On that note, from Plato's (supposedly he wrote it): Seventh Letter: "For this knowledge is not something that can be put into words like other sciences; but after long-continued intercourse between teacher and pupil, in joint pursuit of the subject, suddenly, like lightning flashing forth when a fire is kindled, it is born in the soul and straightaway nourishes itself."
Now: Plato is saying this happens in a dialectic; it is not Saul's falling off his ass. But it does make me wonder regarding the sulfurous proselytizers.
Fran Lebowitz
When Your Audience Dies
Martin Scorsese made a documentary a couple years ago about the hilarious, strident lesbian humorist Fran Lebowitz, and there was a section in which she talked about the cultural aristocracy and connoisseurship of gay men who were her biggest fans in the mid-late 1970s and early 1980s. And then they started dying overnight and it harmed her art, her will to produce sank, her audience dead, and all sorts of 3rd, 4th and 5th raters rose to prominence. While she said all this with a straight face, I do believe she was in earnest...and at the same time the audacity was epic. She'd had a long writer's block. What a grandiose way to explain it! And I still felt very sympathetic to her. I also thought she was basically right: AIDS did take a major toll on the Arts. And I also felt sort of oddly honored: as a hetero male, I loved her two books, Social Studies and Metropolitan Life, as soon as they came out. I knew no other person who even liked her, in suburban Los Angeles. My ego mentally lumped myself in with the gays who survived.

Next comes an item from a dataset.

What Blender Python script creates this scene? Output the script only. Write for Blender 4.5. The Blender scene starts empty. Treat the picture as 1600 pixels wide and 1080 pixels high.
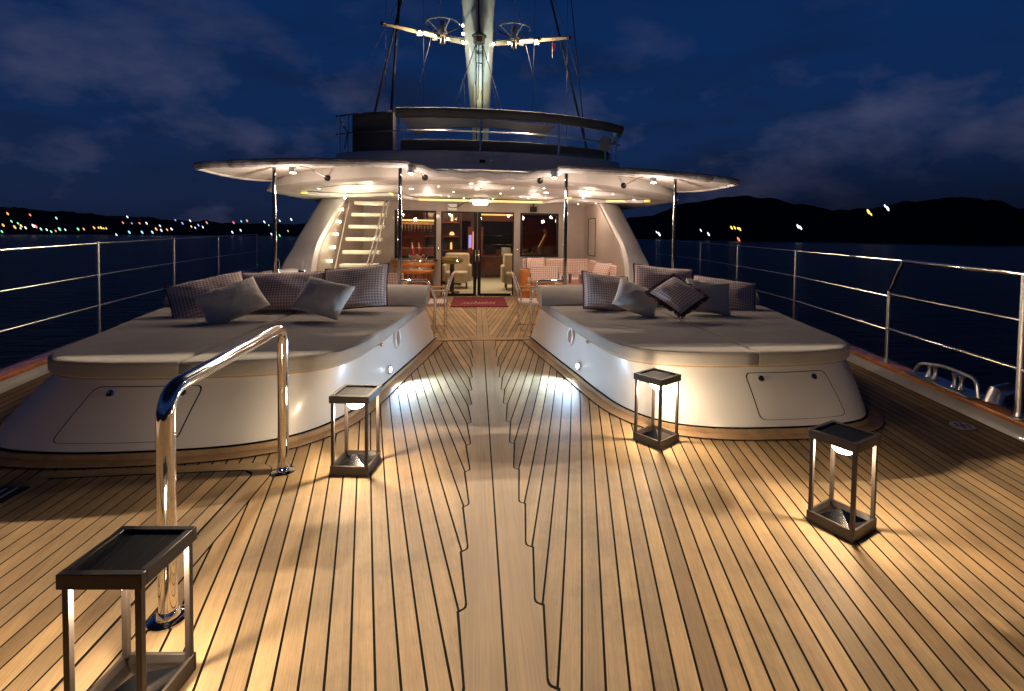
import bpy, bmesh, math, random
from math import sin, cos, pi, radians as R
from mathutils import Vector, Matrix, noise
random.seed(7)
sc = bpy.context.scene
C = sc.collection
V = Vector
# ------------------------------------------------------------------ camera
F_, PX, PY, H, CX = 780.0, 845.0, 394.0, 1.5, -0.114
yaw, pitch, roll = R(7.4), R(2.1), 0.015
f = V((sin(yaw)*cos(pitch), cos(yaw)*cos(pitch), -sin(pitch)))
r0 = V((cos(yaw), -sin(yaw), 0)); u0 = r0.cross(f)
r_ = cos(roll)*r0 + sin(roll)*u0; u_ = cos(roll)*u0 - sin(roll)*r0
EYE = V((CX, 0, H))
cam = bpy.data.cameras.new('camera'); co = bpy.data.objects.new('camera', cam); C.objects.link(co)
cam.lens = F_*36/1600; cam.sensor_width = 36; cam.shift_x = (800-PX)/1600; cam.shift_y = -(540-PY)/1600
cam.clip_start = 0.05; cam.clip_end = 9000
m = Matrix((r_, u_, -f)).transposed().to_4x4(); m.translation = EYE; co.matrix_world = m
sc.camera = co
def ray(x, y): return f + (x-PX)/F_*r_ - (y-PY)/F_*u_
def on_z(x, y, z=0.0): d = ray(x, y); return EYE + d*((z-H)/d.z)
def on_y(x, y, Y): d = ray(x, y); return EYE + d*(Y/d.y)
def at_dist(x, y, D): return EYE + ray(x, y).normalized()*D

# ------------------------------------------------------------------ materials
def nodes(name):
    m = bpy.data.materials.new(name); m.use_nodes = True
    nt = m.node_tree; b = nt.nodes['Principled BSDF']
    return m, nt, b
def N(nt, t, **k):
    n = nt.nodes.new(t)
    for a, v in k.items():
        if a in n.inputs.keys() if hasattr(n.inputs, 'keys') else False: n.inputs[a].default_value = v
        else: setattr(n, a, v)
    return n
def coords(nt, scale=(1,1,1)):
    tc = nt.nodes.new('ShaderNodeTexCoord'); mp = nt.nodes.new('ShaderNodeMapping')
    nt.links.new(tc.outputs['Object'], mp.inputs[0]); mp.inputs['Scale'].default_value = scale
    return mp.outputs[0]
def noise_n(nt, vec, scale, detail=4, rough=.55):
    n = nt.nodes.new('ShaderNodeTexNoise'); n.inputs['Scale'].default_value = scale
    n.inputs['Detail'].default_value = detail; n.inputs['Roughness'].default_value = rough
    nt.links.new(vec, n.inputs['Vector']); return n.outputs[0]
def ramp(nt, fac, stops):
    n = nt.nodes.new('ShaderNodeValToRGB'); nt.links.new(fac, n.inputs[0])
    e = n.color_ramp.elements
    while len(e) < len(stops): e.new(.5)
    for i, (p, c) in enumerate(stops):
        e[i].position = p; e[i].color = (*c, 1) if len(c) == 3 else c
    return n.outputs[0]
def bump(nt, b, h, strength, dist=.02):
    n = nt.nodes.new('ShaderNodeBump'); n.inputs['Strength'].default_value = strength; n.inputs['Distance'].default_value = dist
    nt.links.new(h, n.inputs['Height']); nt.links.new(n.outputs[0], b.inputs['Normal'])
def mat(name, col, rough=.5, metal=0, coat=0, var=.08, vs=6, bs=0, bscale=80, spec=None, sheen=0):
    m, nt, b = nodes(name)
    b.inputs['Roughness'].default_value = rough; b.inputs['Metallic'].default_value = metal
    b.inputs['Coat Weight'].default_value = coat; b.inputs['Coat Roughness'].default_value = .04
    if spec is not None: b.inputs['Specular IOR Level'].default_value = spec
    if sheen: b.inputs['Sheen Weight'].default_value = sheen
    v = coords(nt)
    n = noise_n(nt, v, vs)
    lo = tuple(c*(1-var) for c in col); hi = tuple(min(1, c*(1+var)) for c in col)
    nt.links.new(ramp(nt, n, [(.3, lo), (.7, hi)]), b.inputs['Base Color'])
    if bs: bump(nt, b, noise_n(nt, v, bscale, 3), bs)
    return m
def emit(name, col, s):
    m, nt, b = nodes(name)
    b.inputs['Base Color'].default_value = (.6, .6, .6, 1)
    b.inputs['Emission Color'].default_value = (*col, 1); b.inputs['Emission Strength'].default_value = s
    return m
def teak(name, base, var=.2, grain=(70, 2.2, 70), rough=.62, island=True, coat=0, shear=False):
    m, nt, b = nodes(name)
    L = nt.links.new
    if shear:
        tc = nt.nodes.new('ShaderNodeTexCoord'); sx = nt.nodes.new('ShaderNodeSeparateXYZ'); L(tc.outputs['Object'], sx.inputs[0])
        ab = nt.nodes.new('ShaderNodeMath'); ab.operation = 'ABSOLUTE'; L(sx.outputs['X'], ab.inputs[0])
        ml = nt.nodes.new('ShaderNodeMath'); ml.operation = 'MULTIPLY_ADD'; L(sx.outputs['Y'], ml.inputs[0]); ml.inputs[1].default_value = -.208; L(ab.outputs[0], ml.inputs[2])
        cb = nt.nodes.new('ShaderNodeCombineXYZ'); L(ml.outputs[0], cb.inputs[0]); L(sx.outputs['Y'], cb.inputs[1]); L(sx.outputs['Z'], cb.inputs[2])
        def cc(sc_):
            mp = nt.nodes.new('ShaderNodeMapping'); L(cb.outputs[0], mp.inputs[0]); mp.inputs['Scale'].default_value = sc_; return mp.outputs[0]
        v = cc((150, 2.2, 70)); v2 = cc((10, .5, 9)); vf = cc((620, 14, 70))
    else:
        v = coords(nt, grain); v2 = coords(nt, (9, .7, 9))
    g = noise_n(nt, v, 1.0, 5, .6); g2 = noise_n(nt, v2, 1.0, 3)
    v3 = coords(nt, (1.3, 1.3, 1.3)); g3 = noise_n(nt, v3, 1.0, 4)
    lo = tuple(c*.80 for c in base); hi = tuple(c*1.14 for c in base)
    col = ramp(nt, g, [(.28, lo), (.5, base), (.75, hi)])
    mul = nt.nodes.new('ShaderNodeMix'); mul.data_type = 'RGBA'; mul.blend_type = 'MULTIPLY'; mul.inputs[0].default_value = 1
    L(col, mul.inputs['A'])
    w = ramp(nt, g2, [(.3, (.8, .78, .76)), (.7, (1.12, 1.1, 1.08))]); L(w, mul.inputs['B'])
    out = mul.outputs['Result']
    mul3 = nt.nodes.new('ShaderNodeMix'); mul3.data_type = 'RGBA'; mul3.blend_type = 'MULTIPLY'; mul3.inputs[0].default_value = 1
    L(out, mul3.inputs['A']); L(ramp(nt, g3, [(.3, (.84, .84, .86)), (.65, (1.06, 1.05, 1.04))]), mul3.inputs['B']); out = mul3.outputs['Result']
    if shear:
        gf = noise_n(nt, vf, 1.0, 3, .7); mf = nt.nodes.new('ShaderNodeMix'); mf.data_type = 'RGBA'; mf.blend_type = 'MULTIPLY'; mf.inputs[0].default_value = 1
        L(out, mf.inputs['A']); L(ramp(nt, gf, [(.3, (.82, .80, .77)), (.62, (1.1, 1.1, 1.1))]), mf.inputs['B']); out = mf.outputs['Result']
        vs_ = coords(nt, (1, 1, 1)); gs = noise_n(nt, vs_, 3.2, 6, .68); mf = nt.nodes.new('ShaderNodeMix'); mf.data_type = 'RGBA'; mf.blend_type = 'MULTIPLY'; mf.inputs[0].default_value = 1
        L(out, mf.inputs['A']); L(ramp(nt, gs, [(.34, (.80, .80, .82)), (.5, (1, 1, 1)), (.66, (1.1, 1.06, 1.0))]), mf.inputs['B']); out = mf.outputs['Result']
    if island:
        ge = nt.nodes.new('ShaderNodeNewGeometry'); mul2 = nt.nodes.new('ShaderNodeMix'); mul2.data_type = 'RGBA'; mul2.blend_type = 'MULTIPLY'; mul2.inputs[0].default_value = 1
        L(out, mul2.inputs['A'])
        a = 1-var
        L(ramp(nt, ge.outputs['Random Per Island'], [(0, (a, a*.95, a*.9)), (.35, (.95, .95, .95)), (.7, (1.08, 1.02, .96)), (1, (1.2, 1.18, 1.14))]), mul2.inputs['B'])
        out = mul2.outputs['Result']
    L(out, b.inputs['Base Color'])
    rr = nt.nodes.new('ShaderNodeMapRange'); L(g, rr.inputs[0]); rr.inputs[3].default_value = rough-.1; rr.inputs[4].default_value = rough+.12
    L(rr.outputs[0], b.inputs['Roughness']); b.inputs['Coat Weight'].default_value = coat; b.inputs['Coat Roughness'].default_value = .06
    b.inputs['Specular IOR Level'].default_value = .28 if not coat else .5
    bump(nt, b, g, .2, .001)
    return m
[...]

Lebowitz often made me think of her as a reincarnation of Oscar Wilde, who once said that the opening night for his new play didn't go so well because "the audience flopped."
Wilde
Poetry
I can't escape the idea that "meaning" in Modern poetry derives in a considerable part from good will on the part of the Readers.
The Audience for Robert Heinlein's Stranger In A Strange Land
I've been reading on "reception theory" and wondering about this book, which has captured the imagination of Heinlein's readers in a way that baffled him. His readers "made" their meanings and often the writer was aghast. This fascinates me. I got hold of a bunch of books from the library to try to flesh this out, and stumbled onto Carole Cusack's Invented Religions. Cusack says some critics were "disturbed" that The Church of All Worlds and the Fosterites were meant to symbolize the Dionysian and Apollonian in the public mind, but that "the two churches are almost indistinguishable."
"Critics are also uncertain as to whether Heinlein's positive portrayal of Mike and the CAW is parodic; another possibility is that the novel's elusive genre (variously described as novel, satire, anatomy, myth and parable) means that the meaning of the CAW has to be decided by readers, depending on their assessment of the genre of Stranger." -p.59
I have only read this book once, but have delved into bits of it at other times. When I read it cover-to-cover I thought it a quasi-Ayn Randian book, but better written. This was at least twenty years ago. I had known that some feminists had applauded Heinlein's depiction of strong, rational, independent women, but I also thought Jubal was a bit of a blowhard; he just wasn't someone I admired, although clearly I was supposed to. My politics were different then, and I want to re-read the book again this year, if only to notice more clearly this problem of "genre," which fascinates me. Cusack compares Heinlein to Robert Anton Wilson: "Heinlein, like Robert Anton Wilson, was a lifelong agnostic, believing that to affirm that there is no God was a silly and unsupported as to affirm that there was a God."
This notion of not being able to place a book in a genre immediately draws me to the book. It's one of the main reasons why I became such a devoted reader of Robert Anton Wilson. The mercurial, trans-generic, one-off-ness of his books - as I saw them - was an inherent value to me.
Speaking of Cusack, who seems to be doing sociology of religion in Sydney, her first chapter in the book is on Discordianism, and her citations include not only Principia Discordia and Thornley's Zenarchy, but Conspiracy Theories in American History (2 vols, I hadn't seen these until today); Adam Gorightly's book on Thornley, The Prankster and the Conspiracy; Alan Watts's Beat Zen, Square Zen and Zen; Adler's famous Drawing Down the Moon; and my friend Eric Wagner's An Insider's Guide to Robert Anton Wilson, which she cites five times.